While he served in St Andrew East Central (1976-1980), Duncan had Anthony Spaulding (St Andrew Southern) and Portia Simpson Miller (St Andrew South Western) as political companions in a westerly direction. It is a long-held view of the PNP that the three fiercest combatants in the party during the 1970s were placed strategically to prevent Edward Seaga from extending the JLP’s domain from his Kingston Western constituency to Half-Way Tree.

Simpson Miller, who rose to become prime minister, is the only remaining survivor of the trio.

After many years away from political representation, both Charles and Duncan would sit together in Gordon House on opposite sides. Duncan re-entered the House in 2007 after winning the Hanover Eastern seat, which he held up to his retirement in 2016.

Charles bowed out of representational politics earlier this year after first serving as member of parliament for St Thomas Eastern, which is now represented by his daughter Michelle, before moving to Clarendon North Central.

Political irony at its best, Pearnel Charles Jr defeated Duncan’s daughter, Patricia, in Clarendon South Eastern in the general election earlier this month.

Charles recalled Duncan attracting criticisms for many things he said and did.

One such occasion was when Duncan, on a visit to the Jamaica German Automotive School on Maxfield Avenue, said it was “too clean”.

Duncan “took a bashing in the media, including The Gleaner, for the comments”, Charles said.

According to him, Duncan had thought it strange that he did not see any evidence of practical work being done as students were dressed formally and in classrooms.

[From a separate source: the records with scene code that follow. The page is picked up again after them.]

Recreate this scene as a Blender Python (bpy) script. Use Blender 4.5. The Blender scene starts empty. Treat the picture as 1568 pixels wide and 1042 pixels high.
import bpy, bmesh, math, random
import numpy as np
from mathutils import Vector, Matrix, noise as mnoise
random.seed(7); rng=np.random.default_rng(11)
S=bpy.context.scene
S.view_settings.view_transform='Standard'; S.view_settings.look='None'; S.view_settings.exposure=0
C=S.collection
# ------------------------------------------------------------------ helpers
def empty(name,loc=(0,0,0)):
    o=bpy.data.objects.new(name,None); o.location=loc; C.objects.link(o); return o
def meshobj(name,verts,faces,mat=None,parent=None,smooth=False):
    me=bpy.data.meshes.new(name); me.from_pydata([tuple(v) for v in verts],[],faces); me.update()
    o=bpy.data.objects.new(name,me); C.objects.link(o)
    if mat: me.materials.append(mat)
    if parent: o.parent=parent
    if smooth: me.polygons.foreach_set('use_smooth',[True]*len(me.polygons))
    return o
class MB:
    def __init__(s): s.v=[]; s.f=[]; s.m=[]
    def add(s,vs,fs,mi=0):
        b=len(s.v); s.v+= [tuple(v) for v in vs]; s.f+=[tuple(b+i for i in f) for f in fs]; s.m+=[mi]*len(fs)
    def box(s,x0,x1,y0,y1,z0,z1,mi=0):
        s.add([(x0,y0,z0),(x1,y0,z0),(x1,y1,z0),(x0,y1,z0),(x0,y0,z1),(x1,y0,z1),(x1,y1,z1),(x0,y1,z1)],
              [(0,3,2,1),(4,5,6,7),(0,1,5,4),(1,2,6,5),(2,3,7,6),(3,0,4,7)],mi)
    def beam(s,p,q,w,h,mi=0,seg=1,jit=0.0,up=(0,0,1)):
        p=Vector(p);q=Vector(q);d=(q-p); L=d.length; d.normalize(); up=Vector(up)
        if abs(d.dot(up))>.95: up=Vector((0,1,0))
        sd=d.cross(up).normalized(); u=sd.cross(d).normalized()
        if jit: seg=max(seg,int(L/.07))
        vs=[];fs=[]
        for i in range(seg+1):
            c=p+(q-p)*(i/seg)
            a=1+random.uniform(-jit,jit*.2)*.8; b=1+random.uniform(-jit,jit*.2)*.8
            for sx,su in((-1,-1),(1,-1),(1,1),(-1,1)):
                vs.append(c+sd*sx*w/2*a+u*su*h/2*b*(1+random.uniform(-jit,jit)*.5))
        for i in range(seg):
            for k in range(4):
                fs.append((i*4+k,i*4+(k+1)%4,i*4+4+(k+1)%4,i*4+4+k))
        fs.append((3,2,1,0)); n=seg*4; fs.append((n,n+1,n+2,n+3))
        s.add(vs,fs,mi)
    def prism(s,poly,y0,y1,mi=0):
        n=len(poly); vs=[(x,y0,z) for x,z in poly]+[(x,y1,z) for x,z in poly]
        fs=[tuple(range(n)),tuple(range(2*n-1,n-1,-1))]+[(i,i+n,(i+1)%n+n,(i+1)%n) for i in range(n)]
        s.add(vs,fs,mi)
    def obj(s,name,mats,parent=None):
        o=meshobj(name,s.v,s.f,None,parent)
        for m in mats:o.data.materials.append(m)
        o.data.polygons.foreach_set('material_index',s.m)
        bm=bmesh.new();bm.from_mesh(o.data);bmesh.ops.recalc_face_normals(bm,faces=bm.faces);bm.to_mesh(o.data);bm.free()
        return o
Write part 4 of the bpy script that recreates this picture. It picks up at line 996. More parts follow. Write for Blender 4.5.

“D.K. was passionate about what he was doing to the point where he fight all police. Nuff times mi haffi beg fi him,” said the now-retired political veteran with laughter.

Charles said his father, who was a policeman, was called to intervene on Duncan’s behalf on several occasions.

“My father was a police and in Brown’s Town, I knew a lot of police. So when they get in trouble, I had to beg for them. Dem days, one police go for the rest a police and they come for you,” he related, still laughing.

Duncan was prepared to die for a cause, Charles said.

“I think the highlight of D.K.’s life was someone who was very passionate in all that he did, and he defended the poorer class of people and was prepared to do so with his life,” he said in tribute.